WIMP — In astronomy, WIMPs, or weakly interacting massive particles, figure into one explanation of the dark matter problem.

The particles are called “weakly interacting” because they seem not to have much interaction with normal matter (electrons, protons, and neutrons) other than gravitational attraction (thus “massive”).

Assuming that there are Weakly Interacting Massive Particles, these particles would then fall out of equilibrium with the universe when they are non-relativistic. One can calculate the abundance of these particles left in the universe today. Their relic abundance is inversely proportional to their interaction cross section.

If these particles are to provide the mass necessary to close the universe, their interaction cross section must be of order 10^-38 cm^2. Their mass should be in the range 10 GeV to 10 TeV (proton mass = 1 GeV.) Their scattering cross section is suggestive of weak-type interactions, and they are more massive than “normal” matter — hence WIMPs.

WIMPs should be gravitationally bound to our galaxy. We can imagine a cloud of WIMPs clumped around the galaxy, with the solar system sweeping through this cloud as we orbit the center of the Milky Way.

The WIMPs should have a mean velocity relative to the earth of about 300 km/s. So if we have a detector here on earth, we can try to look for a massive particle scattering off our detector once in awhile, as we move through the WIMP “wind.” These particles are very difficult to detect in this way. The more massive they are, the fewer they are, and the fewer scatterings there are.
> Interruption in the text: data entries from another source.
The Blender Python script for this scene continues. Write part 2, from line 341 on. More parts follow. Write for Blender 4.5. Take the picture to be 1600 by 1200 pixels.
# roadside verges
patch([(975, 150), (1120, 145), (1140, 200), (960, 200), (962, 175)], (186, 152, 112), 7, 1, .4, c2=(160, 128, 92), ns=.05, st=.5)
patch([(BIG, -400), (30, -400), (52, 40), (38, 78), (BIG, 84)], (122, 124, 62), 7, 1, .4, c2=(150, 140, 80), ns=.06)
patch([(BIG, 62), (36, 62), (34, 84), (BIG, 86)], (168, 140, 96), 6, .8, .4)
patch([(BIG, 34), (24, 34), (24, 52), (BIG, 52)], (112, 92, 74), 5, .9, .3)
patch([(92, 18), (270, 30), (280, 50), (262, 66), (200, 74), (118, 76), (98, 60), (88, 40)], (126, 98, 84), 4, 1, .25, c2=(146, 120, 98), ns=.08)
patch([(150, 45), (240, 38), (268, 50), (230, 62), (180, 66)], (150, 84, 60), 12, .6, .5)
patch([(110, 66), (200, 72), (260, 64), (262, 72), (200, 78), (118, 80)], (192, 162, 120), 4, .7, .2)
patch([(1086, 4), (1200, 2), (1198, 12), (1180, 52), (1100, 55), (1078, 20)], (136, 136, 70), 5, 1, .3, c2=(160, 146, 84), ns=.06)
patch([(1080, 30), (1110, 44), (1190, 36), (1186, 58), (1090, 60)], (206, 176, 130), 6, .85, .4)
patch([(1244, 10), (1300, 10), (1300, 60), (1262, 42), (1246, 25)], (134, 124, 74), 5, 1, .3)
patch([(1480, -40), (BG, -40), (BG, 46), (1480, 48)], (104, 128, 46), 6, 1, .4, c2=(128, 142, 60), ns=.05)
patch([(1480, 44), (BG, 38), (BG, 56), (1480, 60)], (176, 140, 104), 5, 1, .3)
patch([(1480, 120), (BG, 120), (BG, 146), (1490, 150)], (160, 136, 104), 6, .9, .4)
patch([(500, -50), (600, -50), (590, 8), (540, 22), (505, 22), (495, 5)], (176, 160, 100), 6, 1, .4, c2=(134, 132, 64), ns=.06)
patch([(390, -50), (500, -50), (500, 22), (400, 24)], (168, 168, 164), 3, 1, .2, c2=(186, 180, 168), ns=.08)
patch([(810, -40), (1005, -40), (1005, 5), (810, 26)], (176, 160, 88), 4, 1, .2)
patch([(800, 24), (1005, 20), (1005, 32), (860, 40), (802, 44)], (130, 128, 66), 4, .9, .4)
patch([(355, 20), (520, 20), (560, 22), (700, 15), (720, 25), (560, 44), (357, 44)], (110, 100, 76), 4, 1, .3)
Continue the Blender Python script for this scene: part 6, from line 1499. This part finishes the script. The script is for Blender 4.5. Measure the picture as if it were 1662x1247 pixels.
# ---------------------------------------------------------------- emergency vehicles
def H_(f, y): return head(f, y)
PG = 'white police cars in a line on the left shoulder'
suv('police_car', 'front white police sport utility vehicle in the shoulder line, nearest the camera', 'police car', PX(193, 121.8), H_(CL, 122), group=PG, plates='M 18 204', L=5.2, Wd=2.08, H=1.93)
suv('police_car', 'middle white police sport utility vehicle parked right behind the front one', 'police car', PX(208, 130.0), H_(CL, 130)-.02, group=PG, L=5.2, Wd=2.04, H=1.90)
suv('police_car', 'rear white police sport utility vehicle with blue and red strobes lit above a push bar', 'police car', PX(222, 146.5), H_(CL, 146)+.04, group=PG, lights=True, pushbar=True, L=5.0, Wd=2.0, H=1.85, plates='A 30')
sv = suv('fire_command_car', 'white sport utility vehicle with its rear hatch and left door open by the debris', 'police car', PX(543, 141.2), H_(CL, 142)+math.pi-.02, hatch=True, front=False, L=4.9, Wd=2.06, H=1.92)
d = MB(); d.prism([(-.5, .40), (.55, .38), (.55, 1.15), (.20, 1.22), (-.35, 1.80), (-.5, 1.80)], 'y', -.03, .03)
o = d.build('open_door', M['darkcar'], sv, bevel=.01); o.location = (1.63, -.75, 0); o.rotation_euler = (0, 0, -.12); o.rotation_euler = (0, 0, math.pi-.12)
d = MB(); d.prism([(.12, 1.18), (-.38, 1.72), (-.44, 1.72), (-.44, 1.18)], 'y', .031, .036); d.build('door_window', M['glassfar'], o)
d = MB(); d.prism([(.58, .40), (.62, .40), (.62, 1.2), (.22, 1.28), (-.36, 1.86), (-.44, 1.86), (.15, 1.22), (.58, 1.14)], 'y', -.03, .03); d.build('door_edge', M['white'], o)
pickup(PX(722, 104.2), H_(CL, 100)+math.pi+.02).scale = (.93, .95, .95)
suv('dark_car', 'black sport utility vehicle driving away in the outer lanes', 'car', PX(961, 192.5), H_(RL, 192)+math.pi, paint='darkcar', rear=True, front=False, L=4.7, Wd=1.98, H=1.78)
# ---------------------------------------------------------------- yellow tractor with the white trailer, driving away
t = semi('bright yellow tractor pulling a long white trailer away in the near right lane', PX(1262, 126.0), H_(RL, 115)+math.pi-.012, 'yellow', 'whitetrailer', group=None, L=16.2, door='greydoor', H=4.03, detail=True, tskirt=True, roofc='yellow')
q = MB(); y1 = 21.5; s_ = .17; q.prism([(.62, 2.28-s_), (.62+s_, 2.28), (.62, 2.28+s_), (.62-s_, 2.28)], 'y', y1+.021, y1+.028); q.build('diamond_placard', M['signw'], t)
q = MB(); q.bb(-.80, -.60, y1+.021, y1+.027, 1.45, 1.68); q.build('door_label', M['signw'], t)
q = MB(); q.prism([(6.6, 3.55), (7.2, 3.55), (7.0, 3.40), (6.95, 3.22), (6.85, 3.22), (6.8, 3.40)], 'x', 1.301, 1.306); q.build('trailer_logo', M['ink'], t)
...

However, WIMPs occassionally collide with material in the Sun (or Earth) and are scattered so that they are gravitationally captured by the Sun (or Earth) and eventually scatter again so that they become concentrated in the central region.

Occassionally a WIMP will collide with an anti-WIMP and annihilate and one of the annihilation products will be neutrinos. We thus expect the Sun, the center of the Earth, and the Galactic plane & center to be the source of WIMP annihilation neutrinos. Detecting these neutrinos may be the best way to search for the TeV range mass.